We can get information on all documents, by running:

documents_response = requests.get('http://fgv.pypln.org/documents/', auth=credentials)

response here will have a list of all the documents you have. So you can, for example, get the plain text extracted from them:

for document in documents_response.json():
    # we need to get the document's base property url
    properties_url = document['properties']
    plain_text_url = properties_url + 'text'
    doc_text_info = requests.get(plain_text_url, auth=credentials)
    doc_text = doc_text_info.json()['value']
    # Let's just print the length of the text, otherwise we could have a
    # lot of output.
    print(len(doc_text))

This should print the length of the text extracted from each of your PDFs. You can see all the available properties for each document in the properties url provided in it's information (what we called properties_url in the code above).

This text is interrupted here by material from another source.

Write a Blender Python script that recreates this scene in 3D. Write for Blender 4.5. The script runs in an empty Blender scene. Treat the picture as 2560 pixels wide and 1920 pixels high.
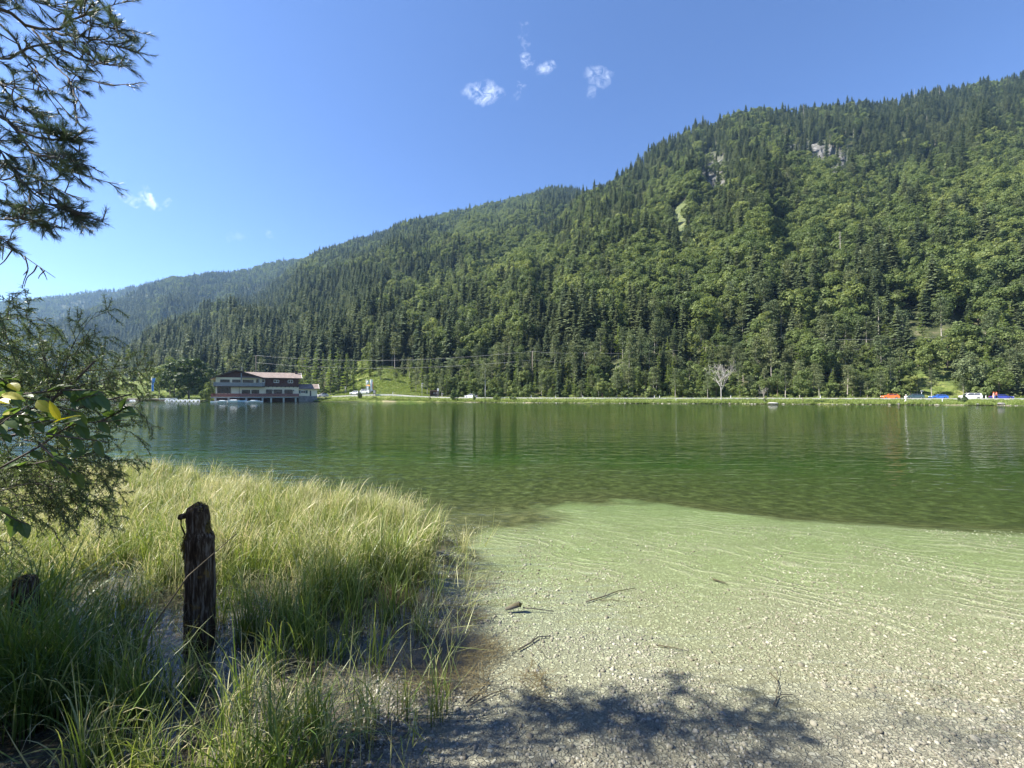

You can get a list of all properties for each document in the url provided by 'properties':

# Let's pick one document and work with it
document = documents_response.json()[0]
properties_response = requests.get(document['properties'],
        auth=credentials)
print(properties_response.json()['properties'])

You should see something like this:

[
    "http://fgv.pypln.org/documents/1/properties/mimetype/",
    "http://fgv.pypln.org/documents/1/properties/freqdist/",
    "http://fgv.pypln.org/documents/1/properties/average_sentence_repertoire/",
    "http://fgv.pypln.org/documents/1/properties/language/",
    "http://fgv.pypln.org/documents/1/properties/momentum_4/",
    "http://fgv.pypln.org/documents/1/properties/average_sentence_length/",
    "http://fgv.pypln.org/documents/1/properties/momentum_1/",
    "http://fgv.pypln.org/documents/1/properties/pos/",
    "http://fgv.pypln.org/documents/1/properties/momentum_3/",
    "http://fgv.pypln.org/documents/1/properties/file_metadata/",
    "http://fgv.pypln.org/documents/1/properties/tokens/",
    "http://fgv.pypln.org/documents/1/properties/repertoire/",
    "http://fgv.pypln.org/documents/1/properties/text/",
    "http://fgv.pypln.org/documents/1/properties/tagset/",
    "http://fgv.pypln.org/documents/1/properties/sentences/",
    "http://fgv.pypln.org/documents/1/properties/momentum_2/",
    "http://fgv.pypln.org/documents/1/properties/named_entities/"
]

Note

Again, the exact result will depend on the document you have uploaded, and whether all analysis are finished when you listed the properties.

So if you want, for example, the frequency of tokens in the analysed text, just get it from the provided url:

freqdist_response = requests.get("http://fgv.pypln.org/documents/1/properties/freqdist/",
        auth=credentials)

print(freqdist_response.json()['value'])

And you should see a list containing pairs of tokens and it's number of occurrences in the document.